— BEGIN SUPPLIED ENTRIES —

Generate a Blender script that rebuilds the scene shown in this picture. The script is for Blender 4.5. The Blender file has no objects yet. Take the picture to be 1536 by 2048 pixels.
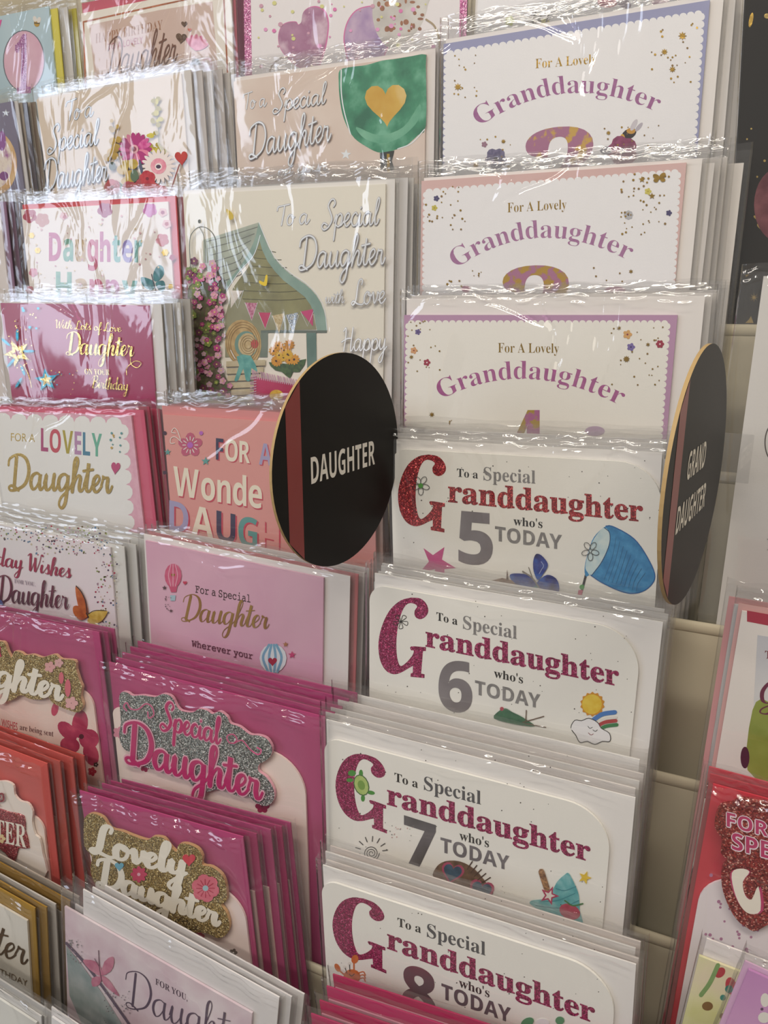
import bpy, math, random
from mathutils import Vector, Matrix
import numpy as np

# ---------------------------------------------------------------- camera, world, lights, exposure
S = bpy.context.scene
COL = S.collection
ZO = 1.40                       # height of the phone above the floor
F_PX, CX, CY = 1540.0, 768.0, 1024.0
HY, VPX = 600.0, -2600.0        # horizon row and the vanishing point of the rack's rows
_L = math.hypot(F_PX, CY - HY)
TH = math.atan(_L / (CX - VPX)); PI_ = math.atan((CY - HY) / F_PX)
FW = np.array([-math.sin(TH) * math.cos(PI_), math.cos(TH) * math.cos(PI_), -math.sin(PI_)])
RT = np.array([math.cos(TH), math.sin(TH), 0.0])
UP = np.cross(RT, FW)
cam = bpy.data.cameras.new('camera'); camo = bpy.data.objects.new('camera', cam); COL.objects.link(camo)
cam.sensor_fit = 'VERTICAL'; cam.sensor_height = 24.0; cam.lens = 24.0 * F_PX / 2048.0
cam.clip_start = 0.01
camo.matrix_world = Matrix(((RT[0], UP[0], -FW[0], 0), (RT[1], UP[1], -FW[1], 0), (RT[2], UP[2], -FW[2], ZO), (0, 0, 0, 1)))
S.camera = camo
def ray(x, y): return (x - CX) * RT + (CY - y) * UP + F_PX * FW
def prj(P):
    P = np.array(P, float); d = P @ FW
    return (CX + F_PX * (P @ RT) / d, CY - F_PX * (P @ UP) / d)

w = bpy.data.worlds.new('shop_air'); S.world = w; w.use_nodes = True
w.node_tree.nodes['Background'].inputs[0].default_value = (1.0, 0.95, 0.89, 1)
w.node_tree.nodes["Background"].inputs[1].default_value = 0.30
def area(name, loc, target, sx, sy, power, col):
    l = bpy.data.lights.new(name, 'AREA'); l.shape = 'RECTANGLE'; l.size = sx; l.size_y = sy; l.energy = power; l.color = col
    o = bpy.data.objects.new(name, l); COL.objects.link(o); o.location = loc
    o.rotation_euler = (Vector(target) - Vector(loc)).to_track_quat('-Z', 'Y').to_euler(); return o
# two rows of ceiling tubes over the aisle, and the shop window down the aisle to the left
area('ceiling_tube_light', (0.15, -0.35, ZO + 1.15), (0.15, -0.30, ZO), 1.5, 0.10, 26, (1.0, 0.93, 0.82))
area('ceiling_tube_light', (-0.6, -1.30, ZO + 1.20), (-0.3, 0.5, ZO), 1.5, 0.14, 22, (1.0, 0.93, 0.82))
area('shop_window_light', (-3.1, -1.75, ZO + 0.45), (-0.4, 0.5, ZO), 1.5, 1.5, 42, (0.74, 0.83, 1.0))
S.view_settings.view_transform = 'Standard'; S.view_settings.look = 'None'; S.view_settings.gamma = 1
S.view_settings.exposure = -0.44; S.view_settings.use_curve_mapping = False
try:
    S.cycles.transparent_max_bounces = 24; S.cycles.max_bounces = 6; S.cycles.caustics_reflective = False; S.cycles.caustics_refractive = False
    S.cycles.use_denoising = True; S.cycles.sample_clamp_indirect = 4
except Exception: pass
RND = random.Random(7)

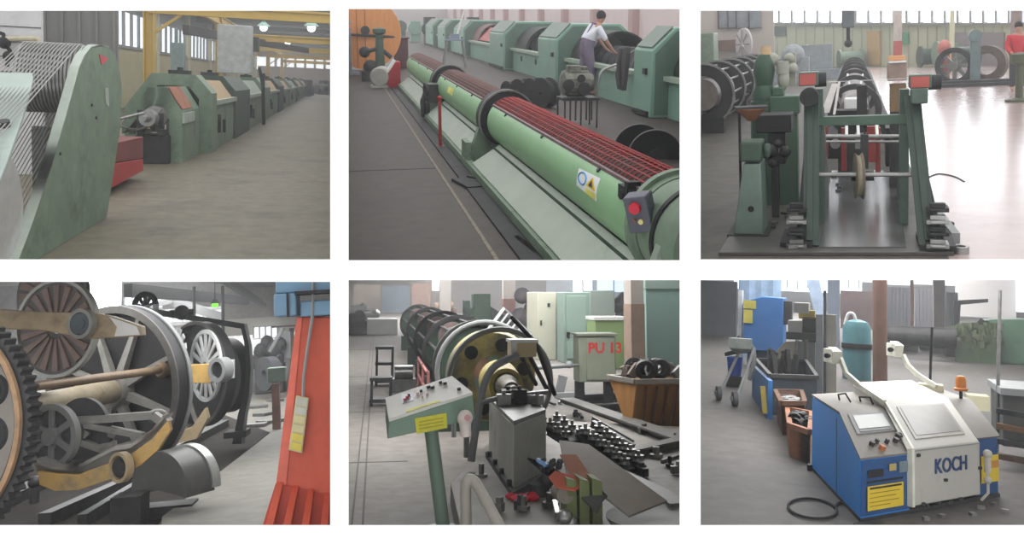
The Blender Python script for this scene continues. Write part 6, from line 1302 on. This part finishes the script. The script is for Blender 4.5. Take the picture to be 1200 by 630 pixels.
m = MB(); m.slab([P6(-.004,-.008,k1[1]-.012), P6(-.004,k2[0],k2[1]-.0), P6(-.004,1.0,k3[1]-.0), P6(-.004,1.0,k3[1]+.012), P6(-.004,k2[0],k2[1]+.014), P6(-.004,-.012,k1[1]+.004)], eS*(s1+.004)); t.part('top_cover', m, mTop, lf, label='dusty grey console top')
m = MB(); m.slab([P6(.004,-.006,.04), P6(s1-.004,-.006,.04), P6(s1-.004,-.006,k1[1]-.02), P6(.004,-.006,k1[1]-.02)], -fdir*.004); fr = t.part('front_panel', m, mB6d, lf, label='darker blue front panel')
m = MB(); m.slab([P6(-.002,.42,.02), P6(-.002,.425,.02), P6(-.002,.425,k2[1]-.05), P6(-.002,.42,k2[1]-.05)], eS*.001); t.part('panel_seam', m, mIron, lf)
def fq(u0, v0, u1, v1, off, sa=0.0, sb=None, zt=None, th=.003):      # quad on the front, u 0..1 across, v 0..1 up
    sb = s1 if sb is None else sb; zt = k1[1] if zt is None else zt
    return MB().slab([P6(sa+(sb-sa)*u, 0, zt*v)+nF*off for u, v in ((u0,v0),(u1,v0),(u1,v1),(u0,v1))], -nF*th)
mY6 = M('sign_yellow6', (232,202,52), .5, 0, .05, 6); mK6 = M('print_black', (40,40,44), .5)
lb = t.part('warning_label', fq(.1,.17,.82,.55,.02), mY6, fr, label='yellow notice label')
for v, w_ in ((.5,.64),(.43,.6),(.36,.52),(.29,.58),(.23,.4)): t.part('print_line', fq(.14,v,.14+w_,v+(.03 if v == .5 else .014),.022), mK6 if v == .5 else M('print_amber', (168,140,44), .5), lb)
t.part('black_strip', fq(.1,.6,.82,.63,.018), mK6, fr); t.part('name_plate', fq(.12,.68,.42,.8,.018), mK6, fr, label='dark name plate'); t.part('name_plate', fq(.54,.75,.68,.86,.018), M('plate_gold', (196,176,110), .4), fr, label='small yellow plate'); t.part('name_plate', fq(.74,.7,.92,.88,.018), M('plate_grey6', (120,140,150), .4), fr, label='small grey plate')
# console display and knobs on the left slope
def sl(u, v, h=.0):
    p = P6(s1*u, k2[0]*v, k1[1]+(k2[1]-k1[1])*v); up_ = (eS.cross(P6(0,k2[0],k2[1])-P6(0,0,k1[1]))).normalized()
    if up_.z < 0: up_ = -up_
    return p+up_*h
def slq(u0, v0, u1, v1, h, th=.004, f=sl): n_ = f(.5,.5,1)-f(.5,.5,0); return MB().slab([f(u0,v0,h), f(u1,v0,h), f(u1,v1,h), f(u0,v1,h)], -n_*th)
dp = t.part('display_frame', slq(.12,.45,.95,.93,.02,.02), mGrey, lf, bevel=.003); t.part('display', slq(.2,.55,.86,.86,.024), M('display_green', (150,158,150), .3, 0, .1, 8), dp); t.part('keypad', slq(.2,.48,.86,.53,.024), M('keypad', (104,106,106), .5), dp)
for u, v, c_, rr in ((.3,.2,'k_dark',.02),(.42,.24,'k_dark',.016),(.46,.1,'k_orange',.024),(.62,.22,'k_dark',.016),(.8,.22,'k_dark',.02),(.92,.3,'k_dark',.03)):
    m = MB(); a = sl(u,v,.01); b = sl(u,v,.045); m.cyl(a, b, rr, n=12); t.part('knob', m, M(c_, (60,58,56) if c_ == 'k_dark' else (196,116,70), .5), lf)
m = MB(); m.tube([P6(s1*.35,.7,k2[1]+.02), P6(s1*.3,.68,k2[1]+.07), P6(s1*.4,.62,k2[1]+.09), P6(s1*.5,.6,k2[1]+.02)], .008, 6); t.part('wire_loop', m, mIron, lf)
m = MB(); m.tube([P6(s1*.75,.62,k2[1]+.02), P6(s1*.7,.6,k2[1]+.06), P6(s1*.85,.52,k2[1]+.07), P6(s1*.9,.5,k2[1]+.01)], .008, 6); t.part('wire_loop', m, mIron, lf)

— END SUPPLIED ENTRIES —

# OBJECTIVE
Above are records with pictures; repeat the records exactly and leave the pictures out.

# WRITTEN SOLUTION
Generate a Blender script that rebuilds the scene shown in this picture. The script is for Blender 4.5. The Blender file has no objects yet. Take the picture to be 1536 by 2048 pixels.
import bpy, math, random
from mathutils import Vector, Matrix
import numpy as np

# ---------------------------------------------------------------- camera, world, lights, exposure
S = bpy.context.scene
COL = S.collection
ZO = 1.40                       # height of the phone above the floor
F_PX, CX, CY = 1540.0, 768.0, 1024.0
HY, VPX = 600.0, -2600.0        # horizon row and the vanishing point of the rack's rows
_L = math.hypot(F_PX, CY - HY)
TH = math.atan(_L / (CX - VPX)); PI_ = math.atan((CY - HY) / F_PX)
FW = np.array([-math.sin(TH) * math.cos(PI_), math.cos(TH) * math.cos(PI_), -math.sin(PI_)])
RT = np.array([math.cos(TH), math.sin(TH), 0.0])
UP = np.cross(RT, FW)
cam = bpy.data.cameras.new('camera'); camo = bpy.data.objects.new('camera', cam); COL.objects.link(camo)
cam.sensor_fit = 'VERTICAL'; cam.sensor_height = 24.0; cam.lens = 24.0 * F_PX / 2048.0
cam.clip_start = 0.01
camo.matrix_world = Matrix(((RT[0], UP[0], -FW[0], 0), (RT[1], UP[1], -FW[1], 0), (RT[2], UP[2], -FW[2], ZO), (0, 0, 0, 1)))
S.camera = camo
def ray(x, y): return (x - CX) * RT + (CY - y) * UP + F_PX * FW
def prj(P):
    P = np.array(P, float); d = P @ FW
    return (CX + F_PX * (P @ RT) / d, CY - F_PX * (P @ UP) / d)

w = bpy.data.worlds.new('shop_air'); S.world = w; w.use_nodes = True
w.node_tree.nodes['Background'].inputs[0].default_value = (1.0, 0.95, 0.89, 1)
w.node_tree.nodes["Background"].inputs[1].default_value = 0.30
def area(name, loc, target, sx, sy, power, col):
    l = bpy.data.lights.new(name, 'AREA'); l.shape = 'RECTANGLE'; l.size = sx; l.size_y = sy; l.energy = power; l.color = col
    o = bpy.data.objects.new(name, l); COL.objects.link(o); o.location = loc
    o.rotation_euler = (Vector(target) - Vector(loc)).to_track_quat('-Z', 'Y').to_euler(); return o
# two rows of ceiling tubes over the aisle, and the shop window down the aisle to the left
area('ceiling_tube_light', (0.15, -0.35, ZO + 1.15), (0.15, -0.30, ZO), 1.5, 0.10, 26, (1.0, 0.93, 0.82))
area('ceiling_tube_light', (-0.6, -1.30, ZO + 1.20), (-0.3, 0.5, ZO), 1.5, 0.14, 22, (1.0, 0.93, 0.82))
area('shop_window_light', (-3.1, -1.75, ZO + 0.45), (-0.4, 0.5, ZO), 1.5, 1.5, 42, (0.74, 0.83, 1.0))
S.view_settings.view_transform = 'Standard'; S.view_settings.look = 'None'; S.view_settings.gamma = 1
S.view_settings.exposure = -0.44; S.view_settings.use_curve_mapping = False
try:
    S.cycles.transparent_max_bounces = 24; S.cycles.max_bounces = 6; S.cycles.caustics_reflective = False; S.cycles.caustics_refractive = False
    S.cycles.use_denoising = True; S.cycles.sample_clamp_indirect = 4
except Exception: pass
RND = random.Random(7)

The Blender Python script for this scene continues. Write part 6, from line 1302 on. This part finishes the script. The script is for Blender 4.5. Take the picture to be 1200 by 630 pixels.
m = MB(); m.slab([P6(-.004,-.008,k1[1]-.012), P6(-.004,k2[0],k2[1]-.0), P6(-.004,1.0,k3[1]-.0), P6(-.004,1.0,k3[1]+.012), P6(-.004,k2[0],k2[1]+.014), P6(-.004,-.012,k1[1]+.004)], eS*(s1+.004)); t.part('top_cover', m, mTop, lf, label='dusty grey console top')
m = MB(); m.slab([P6(.004,-.006,.04), P6(s1-.004,-.006,.04), P6(s1-.004,-.006,k1[1]-.02), P6(.004,-.006,k1[1]-.02)], -fdir*.004); fr = t.part('front_panel', m, mB6d, lf, label='darker blue front panel')
m = MB(); m.slab([P6(-.002,.42,.02), P6(-.002,.425,.02), P6(-.002,.425,k2[1]-.05), P6(-.002,.42,k2[1]-.05)], eS*.001); t.part('panel_seam', m, mIron, lf)
def fq(u0, v0, u1, v1, off, sa=0.0, sb=None, zt=None, th=.003):      # quad on the front, u 0..1 across, v 0..1 up
    sb = s1 if sb is None else sb; zt = k1[1] if zt is None else zt
    return MB().slab([P6(sa+(sb-sa)*u, 0, zt*v)+nF*off for u, v in ((u0,v0),(u1,v0),(u1,v1),(u0,v1))], -nF*th)
mY6 = M('sign_yellow6', (232,202,52), .5, 0, .05, 6); mK6 = M('print_black', (40,40,44), .5)
lb = t.part('warning_label', fq(.1,.17,.82,.55,.02), mY6, fr, label='yellow notice label')
for v, w_ in ((.5,.64),(.43,.6),(.36,.52),(.29,.58),(.23,.4)): t.part('print_line', fq(.14,v,.14+w_,v+(.03 if v == .5 else .014),.022), mK6 if v == .5 else M('print_amber', (168,140,44), .5), lb)
t.part('black_strip', fq(.1,.6,.82,.63,.018), mK6, fr); t.part('name_plate', fq(.12,.68,.42,.8,.018), mK6, fr, label='dark name plate'); t.part('name_plate', fq(.54,.75,.68,.86,.018), M('plate_gold', (196,176,110), .4), fr, label='small yellow plate'); t.part('name_plate', fq(.74,.7,.92,.88,.018), M('plate_grey6', (120,140,150), .4), fr, label='small grey plate')
# console display and knobs on the left slope
def sl(u, v, h=.0):
    p = P6(s1*u, k2[0]*v, k1[1]+(k2[1]-k1[1])*v); up_ = (eS.cross(P6(0,k2[0],k2[1])-P6(0,0,k1[1]))).normalized()
    if up_.z < 0: up_ = -up_
    return p+up_*h
def slq(u0, v0, u1, v1, h, th=.004, f=sl): n_ = f(.5,.5,1)-f(.5,.5,0); return MB().slab([f(u0,v0,h), f(u1,v0,h), f(u1,v1,h), f(u0,v1,h)], -n_*th)
dp = t.part('display_frame', slq(.12,.45,.95,.93,.02,.02), mGrey, lf, bevel=.003); t.part('display', slq(.2,.55,.86,.86,.024), M('display_green', (150,158,150), .3, 0, .1, 8), dp); t.part('keypad', slq(.2,.48,.86,.53,.024), M('keypad', (104,106,106), .5), dp)
for u, v, c_, rr in ((.3,.2,'k_dark',.02),(.42,.24,'k_dark',.016),(.46,.1,'k_orange',.024),(.62,.22,'k_dark',.016),(.8,.22,'k_dark',.02),(.92,.3,'k_dark',.03)):
    m = MB(); a = sl(u,v,.01); b = sl(u,v,.045); m.cyl(a, b, rr, n=12); t.part('knob', m, M(c_, (60,58,56) if c_ == 'k_dark' else (196,116,70), .5), lf)
m = MB(); m.tube([P6(s1*.35,.7,k2[1]+.02), P6(s1*.3,.68,k2[1]+.07), P6(s1*.4,.62,k2[1]+.09), P6(s1*.5,.6,k2[1]+.02)], .008, 6); t.part('wire_loop', m, mIron, lf)
m = MB(); m.tube([P6(s1*.75,.62,k2[1]+.02), P6(s1*.7,.6,k2[1]+.06), P6(s1*.85,.52,k2[1]+.07), P6(s1*.9,.5,k2[1]+.01)], .008, 6); t.part('wire_loop', m, mIron, lf)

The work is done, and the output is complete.